Mikati has not convened the cabinet since Oct. 12, pending a solution to the crisis over the lead investigator, Judge Tarek Bitar, whom Hezbollah and some of its allies accuse of bias and want removed from the probe.
"We are looking to resume cabinet sessions soon," Mikati, who took office in September, said during a conference at the Grand Serail, the government's headquarters. He did not specify a timeframe.
President Michel Aoun, a Hezbollah ally who has said the judicial probe should continue and has rejected political interference in it, urged the government to resume meetings in order to reach a funding agreement with the International Monetary Fund.

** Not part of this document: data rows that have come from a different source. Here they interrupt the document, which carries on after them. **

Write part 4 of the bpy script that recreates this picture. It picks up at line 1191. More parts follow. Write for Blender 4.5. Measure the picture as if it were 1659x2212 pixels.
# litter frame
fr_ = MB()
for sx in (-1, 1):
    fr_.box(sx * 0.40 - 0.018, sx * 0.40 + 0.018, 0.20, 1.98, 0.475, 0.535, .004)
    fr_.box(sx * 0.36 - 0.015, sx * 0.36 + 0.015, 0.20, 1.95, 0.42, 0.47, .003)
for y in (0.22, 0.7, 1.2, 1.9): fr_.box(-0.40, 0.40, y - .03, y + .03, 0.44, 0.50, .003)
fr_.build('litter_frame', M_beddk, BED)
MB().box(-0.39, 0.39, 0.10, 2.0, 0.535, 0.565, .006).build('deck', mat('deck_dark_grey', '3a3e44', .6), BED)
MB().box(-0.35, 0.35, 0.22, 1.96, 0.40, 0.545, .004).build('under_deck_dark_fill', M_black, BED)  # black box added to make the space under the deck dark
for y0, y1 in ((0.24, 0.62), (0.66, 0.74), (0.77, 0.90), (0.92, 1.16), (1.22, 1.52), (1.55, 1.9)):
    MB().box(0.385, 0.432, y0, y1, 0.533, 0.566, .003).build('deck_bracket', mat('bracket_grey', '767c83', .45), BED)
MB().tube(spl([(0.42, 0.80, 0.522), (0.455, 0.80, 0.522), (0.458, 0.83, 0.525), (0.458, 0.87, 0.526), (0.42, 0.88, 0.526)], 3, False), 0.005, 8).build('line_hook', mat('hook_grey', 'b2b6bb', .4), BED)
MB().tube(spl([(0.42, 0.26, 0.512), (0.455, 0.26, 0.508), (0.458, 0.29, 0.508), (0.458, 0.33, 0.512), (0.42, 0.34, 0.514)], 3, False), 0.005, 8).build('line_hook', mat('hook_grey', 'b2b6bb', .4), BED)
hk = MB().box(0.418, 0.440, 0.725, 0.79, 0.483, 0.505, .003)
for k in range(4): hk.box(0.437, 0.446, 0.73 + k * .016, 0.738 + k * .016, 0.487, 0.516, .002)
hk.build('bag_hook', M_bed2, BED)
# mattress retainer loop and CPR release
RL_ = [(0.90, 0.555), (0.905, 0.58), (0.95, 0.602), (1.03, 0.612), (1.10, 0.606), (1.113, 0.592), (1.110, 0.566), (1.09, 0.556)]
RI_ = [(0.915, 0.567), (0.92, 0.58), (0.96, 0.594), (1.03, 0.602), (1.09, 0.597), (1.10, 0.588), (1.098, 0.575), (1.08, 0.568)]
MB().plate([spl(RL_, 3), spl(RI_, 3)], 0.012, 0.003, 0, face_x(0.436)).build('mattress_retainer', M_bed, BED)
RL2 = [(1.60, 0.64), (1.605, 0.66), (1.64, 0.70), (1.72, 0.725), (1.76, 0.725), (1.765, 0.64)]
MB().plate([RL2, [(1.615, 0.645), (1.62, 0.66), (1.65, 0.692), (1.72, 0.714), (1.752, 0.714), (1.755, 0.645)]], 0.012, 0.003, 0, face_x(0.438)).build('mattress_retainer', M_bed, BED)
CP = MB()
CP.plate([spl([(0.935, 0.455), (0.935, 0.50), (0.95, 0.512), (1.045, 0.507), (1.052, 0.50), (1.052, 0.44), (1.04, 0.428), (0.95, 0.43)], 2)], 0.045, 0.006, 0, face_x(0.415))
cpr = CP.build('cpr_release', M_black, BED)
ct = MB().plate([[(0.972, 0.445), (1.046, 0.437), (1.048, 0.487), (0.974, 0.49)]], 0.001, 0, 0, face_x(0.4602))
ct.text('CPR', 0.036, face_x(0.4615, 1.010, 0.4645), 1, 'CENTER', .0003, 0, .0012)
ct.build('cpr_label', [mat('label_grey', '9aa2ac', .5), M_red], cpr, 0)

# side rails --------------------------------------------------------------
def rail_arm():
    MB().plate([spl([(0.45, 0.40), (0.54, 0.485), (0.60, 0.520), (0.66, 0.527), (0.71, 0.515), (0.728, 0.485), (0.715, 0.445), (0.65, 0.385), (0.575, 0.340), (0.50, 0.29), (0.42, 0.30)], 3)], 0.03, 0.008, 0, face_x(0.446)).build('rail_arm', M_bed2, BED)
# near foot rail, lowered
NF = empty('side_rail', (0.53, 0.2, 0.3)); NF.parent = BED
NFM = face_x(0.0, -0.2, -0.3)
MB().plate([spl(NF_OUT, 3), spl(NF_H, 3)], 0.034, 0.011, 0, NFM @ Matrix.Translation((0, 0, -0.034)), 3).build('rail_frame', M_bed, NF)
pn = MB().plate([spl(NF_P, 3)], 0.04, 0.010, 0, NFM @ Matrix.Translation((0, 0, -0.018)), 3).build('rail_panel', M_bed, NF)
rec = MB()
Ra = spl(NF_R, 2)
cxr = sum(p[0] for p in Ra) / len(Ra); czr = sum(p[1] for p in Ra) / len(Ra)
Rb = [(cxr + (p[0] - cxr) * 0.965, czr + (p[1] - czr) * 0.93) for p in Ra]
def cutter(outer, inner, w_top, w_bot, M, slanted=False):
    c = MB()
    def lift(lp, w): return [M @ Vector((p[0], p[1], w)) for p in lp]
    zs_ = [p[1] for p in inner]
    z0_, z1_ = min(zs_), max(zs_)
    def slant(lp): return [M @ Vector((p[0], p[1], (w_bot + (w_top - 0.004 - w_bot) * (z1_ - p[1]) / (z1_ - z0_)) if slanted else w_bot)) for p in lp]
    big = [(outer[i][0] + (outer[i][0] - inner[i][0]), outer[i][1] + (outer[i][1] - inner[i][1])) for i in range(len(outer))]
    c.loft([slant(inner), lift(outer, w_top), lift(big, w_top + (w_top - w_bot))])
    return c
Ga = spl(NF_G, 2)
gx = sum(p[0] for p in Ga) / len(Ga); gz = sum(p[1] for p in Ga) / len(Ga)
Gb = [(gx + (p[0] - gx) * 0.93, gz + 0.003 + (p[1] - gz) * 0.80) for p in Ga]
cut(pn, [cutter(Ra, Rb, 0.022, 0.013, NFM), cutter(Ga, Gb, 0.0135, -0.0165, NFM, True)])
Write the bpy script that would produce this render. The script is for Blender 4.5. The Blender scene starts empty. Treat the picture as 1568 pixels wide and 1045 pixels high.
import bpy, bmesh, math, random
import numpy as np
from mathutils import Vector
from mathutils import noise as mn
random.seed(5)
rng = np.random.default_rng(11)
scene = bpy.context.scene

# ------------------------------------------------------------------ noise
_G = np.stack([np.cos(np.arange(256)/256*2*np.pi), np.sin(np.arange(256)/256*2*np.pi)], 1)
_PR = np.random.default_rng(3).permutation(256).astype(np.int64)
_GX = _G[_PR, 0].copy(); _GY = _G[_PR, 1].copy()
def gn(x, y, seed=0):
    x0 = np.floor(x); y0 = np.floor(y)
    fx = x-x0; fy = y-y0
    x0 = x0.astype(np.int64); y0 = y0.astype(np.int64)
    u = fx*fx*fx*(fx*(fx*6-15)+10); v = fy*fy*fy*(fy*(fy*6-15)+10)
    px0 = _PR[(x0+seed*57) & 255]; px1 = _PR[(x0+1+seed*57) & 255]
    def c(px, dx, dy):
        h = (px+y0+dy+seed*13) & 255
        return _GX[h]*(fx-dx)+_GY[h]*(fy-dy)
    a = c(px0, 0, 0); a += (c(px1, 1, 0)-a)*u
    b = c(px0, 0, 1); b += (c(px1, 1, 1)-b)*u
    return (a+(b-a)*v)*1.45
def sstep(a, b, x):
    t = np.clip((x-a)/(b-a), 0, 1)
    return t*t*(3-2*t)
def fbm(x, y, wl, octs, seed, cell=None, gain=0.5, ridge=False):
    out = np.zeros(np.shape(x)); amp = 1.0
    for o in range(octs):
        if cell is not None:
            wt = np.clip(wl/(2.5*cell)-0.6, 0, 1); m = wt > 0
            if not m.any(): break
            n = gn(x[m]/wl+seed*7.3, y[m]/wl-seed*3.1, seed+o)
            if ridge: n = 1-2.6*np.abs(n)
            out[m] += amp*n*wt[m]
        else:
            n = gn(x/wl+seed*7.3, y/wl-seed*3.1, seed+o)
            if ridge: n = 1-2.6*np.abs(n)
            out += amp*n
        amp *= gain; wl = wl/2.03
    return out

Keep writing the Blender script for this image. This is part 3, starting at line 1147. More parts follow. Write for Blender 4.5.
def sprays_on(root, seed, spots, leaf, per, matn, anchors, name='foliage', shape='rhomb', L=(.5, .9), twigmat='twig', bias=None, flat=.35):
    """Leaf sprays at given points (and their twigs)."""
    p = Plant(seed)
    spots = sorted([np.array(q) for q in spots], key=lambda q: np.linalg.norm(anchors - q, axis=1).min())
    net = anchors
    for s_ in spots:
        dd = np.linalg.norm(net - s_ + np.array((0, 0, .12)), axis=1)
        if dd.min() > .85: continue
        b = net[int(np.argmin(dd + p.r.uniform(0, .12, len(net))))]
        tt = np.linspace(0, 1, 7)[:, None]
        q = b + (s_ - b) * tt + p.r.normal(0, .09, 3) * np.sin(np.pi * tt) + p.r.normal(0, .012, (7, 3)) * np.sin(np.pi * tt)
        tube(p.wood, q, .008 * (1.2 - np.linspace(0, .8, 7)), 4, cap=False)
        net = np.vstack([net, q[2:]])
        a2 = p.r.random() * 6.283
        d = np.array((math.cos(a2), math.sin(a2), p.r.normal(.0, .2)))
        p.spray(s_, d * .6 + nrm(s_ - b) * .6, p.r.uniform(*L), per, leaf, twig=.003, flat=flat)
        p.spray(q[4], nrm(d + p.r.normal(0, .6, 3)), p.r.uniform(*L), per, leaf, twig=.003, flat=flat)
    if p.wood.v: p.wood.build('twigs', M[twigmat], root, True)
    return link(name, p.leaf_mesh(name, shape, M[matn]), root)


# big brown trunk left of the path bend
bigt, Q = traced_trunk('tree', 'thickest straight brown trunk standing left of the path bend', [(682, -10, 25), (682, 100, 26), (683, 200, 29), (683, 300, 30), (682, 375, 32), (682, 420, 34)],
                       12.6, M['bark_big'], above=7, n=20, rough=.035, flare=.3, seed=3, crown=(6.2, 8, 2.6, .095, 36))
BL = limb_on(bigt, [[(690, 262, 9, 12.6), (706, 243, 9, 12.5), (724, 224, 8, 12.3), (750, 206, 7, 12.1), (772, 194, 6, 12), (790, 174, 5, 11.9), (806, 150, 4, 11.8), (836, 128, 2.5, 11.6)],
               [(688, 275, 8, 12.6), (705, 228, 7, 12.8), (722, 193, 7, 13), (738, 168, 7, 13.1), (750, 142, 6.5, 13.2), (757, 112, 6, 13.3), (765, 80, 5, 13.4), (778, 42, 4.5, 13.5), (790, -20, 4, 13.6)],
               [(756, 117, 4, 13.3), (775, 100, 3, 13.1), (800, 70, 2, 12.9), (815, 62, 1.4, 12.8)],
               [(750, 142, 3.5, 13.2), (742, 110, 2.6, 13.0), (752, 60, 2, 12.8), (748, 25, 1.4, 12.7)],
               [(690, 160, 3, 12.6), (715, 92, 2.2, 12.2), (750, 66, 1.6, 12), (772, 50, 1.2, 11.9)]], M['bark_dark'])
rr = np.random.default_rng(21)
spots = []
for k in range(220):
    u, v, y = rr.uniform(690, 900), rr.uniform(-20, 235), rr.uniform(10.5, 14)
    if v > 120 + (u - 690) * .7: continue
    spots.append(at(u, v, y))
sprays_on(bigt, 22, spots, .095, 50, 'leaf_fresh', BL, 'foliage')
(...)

An IMF deal is widely seen as the only way for Lebanon to access desperately needed international aid.
Former officials Bitar has sought to question over the port explosion include several prominent Hezbollah allies suspected of negligence that led to the blast.
More than 215 people died in the Aug. 4, 2020 explosion, caused by the detonation of hundreds of tons of ammonium nitrate stored in a warehouse for years, apparently with the knowledge of senior politicians and security officials who did nothing about it. The blast also injured 6,000 people and destroyed parts of Beirut.
More than a year after the government launched a judicial investigation, nearly everything else remains unknown - from who ordered the shipment to why officials ignored repeated warnings of the danger.
In a Reuters interview on Friday, Economy Minister Amin Salam said the standoff over the blast investigation had cost Lebanon precious time in dealing with its economic meltdown.